In the 19th century, the theory of nullification, and the crisis it provoked, was all about states’ rights. Nullification advocates argued that the constitution was a compact between sovereign states, and therefore states could choose to ignore federal laws that they considered unconstitutional.
The Civil War largely put an end to this clash, but in the 21st century there’s a new theory of nullification. This one, though, isn’t about a conflict between states and the federal government. It’s about a conflict within the federal government. There isn’t yet any modern-day John Calhoun to articulate this new theory of nullification in detail, but the nickel version is pretty simple: it says that a single senator can nullify a duly passed statute of the United States.
In one sense, this is just the latest front in the Republican war against executive branch nominees of the Obama administration. But until now, that war has been merely an escalation: more nominees are being filibustered than ever before, creating logjams in the federal court system and a shortage of leadership in the executive branch. It’s a big problem, but nothing has actually been shut down because of it.
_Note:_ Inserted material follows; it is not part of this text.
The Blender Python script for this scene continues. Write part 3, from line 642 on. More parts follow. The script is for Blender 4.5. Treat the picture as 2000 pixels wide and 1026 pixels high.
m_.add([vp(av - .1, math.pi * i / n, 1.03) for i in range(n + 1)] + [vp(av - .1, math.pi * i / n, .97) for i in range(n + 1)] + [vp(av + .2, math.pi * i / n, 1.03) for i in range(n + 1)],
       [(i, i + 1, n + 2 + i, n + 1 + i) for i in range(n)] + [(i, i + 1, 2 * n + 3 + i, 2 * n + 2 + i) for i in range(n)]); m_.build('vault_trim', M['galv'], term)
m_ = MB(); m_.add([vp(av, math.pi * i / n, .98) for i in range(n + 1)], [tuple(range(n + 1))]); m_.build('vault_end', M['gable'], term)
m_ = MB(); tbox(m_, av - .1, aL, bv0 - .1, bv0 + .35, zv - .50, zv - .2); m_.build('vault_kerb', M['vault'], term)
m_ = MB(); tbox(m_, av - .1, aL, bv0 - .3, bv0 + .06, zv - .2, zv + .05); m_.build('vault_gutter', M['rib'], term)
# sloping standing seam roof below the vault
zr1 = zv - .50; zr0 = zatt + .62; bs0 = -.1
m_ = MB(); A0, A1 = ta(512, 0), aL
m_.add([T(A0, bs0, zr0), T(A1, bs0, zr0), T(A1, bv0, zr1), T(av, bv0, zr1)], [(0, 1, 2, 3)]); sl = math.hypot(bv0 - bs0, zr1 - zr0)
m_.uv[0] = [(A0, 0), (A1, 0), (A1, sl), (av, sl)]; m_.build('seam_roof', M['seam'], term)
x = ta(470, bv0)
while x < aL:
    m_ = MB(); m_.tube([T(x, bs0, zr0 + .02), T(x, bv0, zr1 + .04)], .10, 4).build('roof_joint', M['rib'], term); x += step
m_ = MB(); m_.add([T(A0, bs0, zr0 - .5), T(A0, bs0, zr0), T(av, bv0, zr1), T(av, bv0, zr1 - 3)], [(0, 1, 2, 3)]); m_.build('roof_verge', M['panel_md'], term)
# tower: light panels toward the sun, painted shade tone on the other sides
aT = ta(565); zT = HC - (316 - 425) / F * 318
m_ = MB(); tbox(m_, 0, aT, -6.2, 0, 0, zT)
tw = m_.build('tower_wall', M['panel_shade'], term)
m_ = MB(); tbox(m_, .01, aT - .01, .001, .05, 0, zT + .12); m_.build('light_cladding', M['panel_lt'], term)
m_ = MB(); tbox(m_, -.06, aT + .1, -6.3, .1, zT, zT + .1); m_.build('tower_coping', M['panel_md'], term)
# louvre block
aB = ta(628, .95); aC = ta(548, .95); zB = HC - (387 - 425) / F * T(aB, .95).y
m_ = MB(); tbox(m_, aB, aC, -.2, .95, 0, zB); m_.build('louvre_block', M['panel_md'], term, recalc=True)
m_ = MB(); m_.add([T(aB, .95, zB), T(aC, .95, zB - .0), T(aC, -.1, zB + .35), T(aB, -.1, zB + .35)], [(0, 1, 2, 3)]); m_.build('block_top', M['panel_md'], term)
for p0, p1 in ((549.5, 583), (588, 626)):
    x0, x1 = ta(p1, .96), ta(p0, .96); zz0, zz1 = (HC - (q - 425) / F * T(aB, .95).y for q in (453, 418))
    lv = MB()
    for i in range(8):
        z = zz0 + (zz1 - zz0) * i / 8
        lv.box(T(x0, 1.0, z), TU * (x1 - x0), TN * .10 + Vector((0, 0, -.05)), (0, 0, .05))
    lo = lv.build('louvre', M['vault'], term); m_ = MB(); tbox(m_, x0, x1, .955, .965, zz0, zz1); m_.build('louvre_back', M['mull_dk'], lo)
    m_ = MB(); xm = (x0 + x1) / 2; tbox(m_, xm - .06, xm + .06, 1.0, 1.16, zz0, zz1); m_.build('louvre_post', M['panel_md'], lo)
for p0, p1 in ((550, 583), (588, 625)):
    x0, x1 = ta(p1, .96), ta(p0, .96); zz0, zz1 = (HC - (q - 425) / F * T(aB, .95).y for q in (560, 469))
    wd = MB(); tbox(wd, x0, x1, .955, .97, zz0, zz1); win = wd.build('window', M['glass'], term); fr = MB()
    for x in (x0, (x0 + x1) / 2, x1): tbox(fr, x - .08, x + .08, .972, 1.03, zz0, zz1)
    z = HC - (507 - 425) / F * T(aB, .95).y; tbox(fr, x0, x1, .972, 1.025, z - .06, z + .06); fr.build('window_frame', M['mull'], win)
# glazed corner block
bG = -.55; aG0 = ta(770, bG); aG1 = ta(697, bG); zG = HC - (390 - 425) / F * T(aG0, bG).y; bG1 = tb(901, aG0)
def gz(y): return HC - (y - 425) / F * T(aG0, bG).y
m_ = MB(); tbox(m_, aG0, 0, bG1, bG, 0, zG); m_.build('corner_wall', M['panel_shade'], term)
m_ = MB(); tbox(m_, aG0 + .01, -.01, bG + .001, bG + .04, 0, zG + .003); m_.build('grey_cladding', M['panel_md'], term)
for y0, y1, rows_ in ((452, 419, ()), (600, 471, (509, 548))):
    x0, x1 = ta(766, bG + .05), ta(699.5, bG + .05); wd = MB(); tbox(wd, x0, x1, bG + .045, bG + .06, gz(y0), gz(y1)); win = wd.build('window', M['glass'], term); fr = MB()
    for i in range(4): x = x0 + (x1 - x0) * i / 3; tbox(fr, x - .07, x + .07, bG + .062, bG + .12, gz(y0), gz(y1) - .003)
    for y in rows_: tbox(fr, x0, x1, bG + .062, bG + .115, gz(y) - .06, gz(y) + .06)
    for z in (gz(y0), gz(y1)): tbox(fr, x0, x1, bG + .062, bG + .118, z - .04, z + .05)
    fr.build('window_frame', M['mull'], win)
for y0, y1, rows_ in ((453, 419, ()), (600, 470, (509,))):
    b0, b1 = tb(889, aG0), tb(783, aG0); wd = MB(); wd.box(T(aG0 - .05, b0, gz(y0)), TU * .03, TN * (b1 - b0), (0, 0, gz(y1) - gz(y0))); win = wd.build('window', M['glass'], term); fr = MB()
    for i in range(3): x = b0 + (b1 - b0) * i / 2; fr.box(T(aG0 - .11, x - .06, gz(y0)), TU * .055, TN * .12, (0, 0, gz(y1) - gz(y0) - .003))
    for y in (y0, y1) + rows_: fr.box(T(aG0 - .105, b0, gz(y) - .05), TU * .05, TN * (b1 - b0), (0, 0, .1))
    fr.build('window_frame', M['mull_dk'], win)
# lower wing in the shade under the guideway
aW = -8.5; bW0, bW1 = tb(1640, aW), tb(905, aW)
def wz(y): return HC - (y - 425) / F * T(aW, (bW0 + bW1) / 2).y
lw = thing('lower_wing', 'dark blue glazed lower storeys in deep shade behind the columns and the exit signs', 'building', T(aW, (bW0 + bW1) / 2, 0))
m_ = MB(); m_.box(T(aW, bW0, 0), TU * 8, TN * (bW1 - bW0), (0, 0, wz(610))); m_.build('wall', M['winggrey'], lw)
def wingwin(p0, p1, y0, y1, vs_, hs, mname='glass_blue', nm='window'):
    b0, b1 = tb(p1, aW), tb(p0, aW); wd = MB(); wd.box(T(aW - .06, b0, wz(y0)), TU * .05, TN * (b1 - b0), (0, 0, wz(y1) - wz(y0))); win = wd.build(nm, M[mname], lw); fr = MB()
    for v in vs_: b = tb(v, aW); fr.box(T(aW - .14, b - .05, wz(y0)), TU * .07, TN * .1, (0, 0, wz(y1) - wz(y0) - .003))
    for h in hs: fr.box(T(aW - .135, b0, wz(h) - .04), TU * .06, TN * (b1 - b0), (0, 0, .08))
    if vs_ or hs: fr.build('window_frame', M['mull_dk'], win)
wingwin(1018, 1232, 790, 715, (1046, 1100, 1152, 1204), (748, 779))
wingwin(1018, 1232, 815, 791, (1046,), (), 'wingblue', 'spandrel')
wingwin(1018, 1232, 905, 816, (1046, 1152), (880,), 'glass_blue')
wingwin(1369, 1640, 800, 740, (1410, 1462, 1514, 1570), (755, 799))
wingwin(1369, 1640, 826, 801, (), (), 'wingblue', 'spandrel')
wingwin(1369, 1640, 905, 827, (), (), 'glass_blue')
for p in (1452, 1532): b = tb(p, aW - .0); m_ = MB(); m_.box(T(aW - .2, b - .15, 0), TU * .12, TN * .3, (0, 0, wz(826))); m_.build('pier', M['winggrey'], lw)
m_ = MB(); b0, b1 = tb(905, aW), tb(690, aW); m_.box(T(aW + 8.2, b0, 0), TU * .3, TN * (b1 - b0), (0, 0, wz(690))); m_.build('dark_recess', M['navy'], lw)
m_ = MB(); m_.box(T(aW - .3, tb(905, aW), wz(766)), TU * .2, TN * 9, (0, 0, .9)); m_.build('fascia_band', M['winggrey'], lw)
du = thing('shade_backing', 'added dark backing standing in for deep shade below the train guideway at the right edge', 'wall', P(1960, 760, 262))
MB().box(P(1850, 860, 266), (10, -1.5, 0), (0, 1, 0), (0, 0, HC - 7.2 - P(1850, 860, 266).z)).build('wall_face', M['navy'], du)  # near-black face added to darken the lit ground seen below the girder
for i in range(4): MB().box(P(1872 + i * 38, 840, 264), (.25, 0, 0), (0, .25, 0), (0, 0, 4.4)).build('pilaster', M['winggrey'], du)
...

That’s now changing. Republicans are refusing to allow votes on President Obama’s nominee to head the new Consumer Financial Protection Bureau and on his nominees to fill vacancies on the National Labor Relations Board. In both cases, the Republican refusal is explicity aimed at shutting down these agencies. In the case of the CFPB, it’s because the law that created it gives certain powers to its director, and without a director those powers can’t be exercised. In the case of the NLRB, it’s because they can’t function at all unless a minimum of three out of five seats are filled. When Craig Becker, already a recess appointment because of a Republican filibuster last year, finishes his term at the end of 2011, only two seats will remain filled and the NLRB will grind to a halt.
Republicans make no bones about why they’re doing this. They opposed the CFPB from the start, and they’re now using the filibuster as a way of unilaterally preventing it from operating even though it was lawfully created by a vote of Congress and signed into law by the president. Likewise, they’re afraid the NLRB is about to make some rulings they dislike, so they’re using the filibuster as a way of shutting it down by denying it a quorum. Since, in practice, a single senator can place a hold on a nominee, this means that a single senator is now able to shut down an entire agency of the federal government simply out of dislike for what it’s doing.
President Obama’s options are limited. Republicans are keeping the Senate technically in session by having a few senators meet for a few minutes every couple of days, a ploy that prevents Obama from making recess appointments. So Obama has only a few choices. He can make a recess appointment anyway, arguing that these senate “sessions” are shams, and then fight it out in court. Or, as Theodore Roosevelt did in 1903, he could make a series of recess appointments in the minutes or seconds between adjournment of the current session and the opening of a new one on January 3rd.
Is Obama likely to do either of these things? Pundits and bloggers love to chew over these kinds of unconventional possibilities, but Obama himself has shown little appetite for them. There are probably two reasons for this. First, he’s afraid that Republicans would become even more obstructionist than ever if he went down this road. Second, he’s unsure how the public would respond to this kind of hardball. The former has probably become less salient over time, given that there’s not an awful lot more obstructionist that Republicans can become at this point. But at the same time, the latter has become more salient because there’s an election coming up. So although the liberal base would love to see Obama show more spine on the appointment front, he probably won’t. Obama has consistently ignored his base in favor of the independents he needs to win reelection, and he’s consistently demonstrated that he thinks independents are put off by partisan confrontation.
But if that’s the case, it’s likely that our modern-day nullifiers will win by default. John Calhoun would be proud.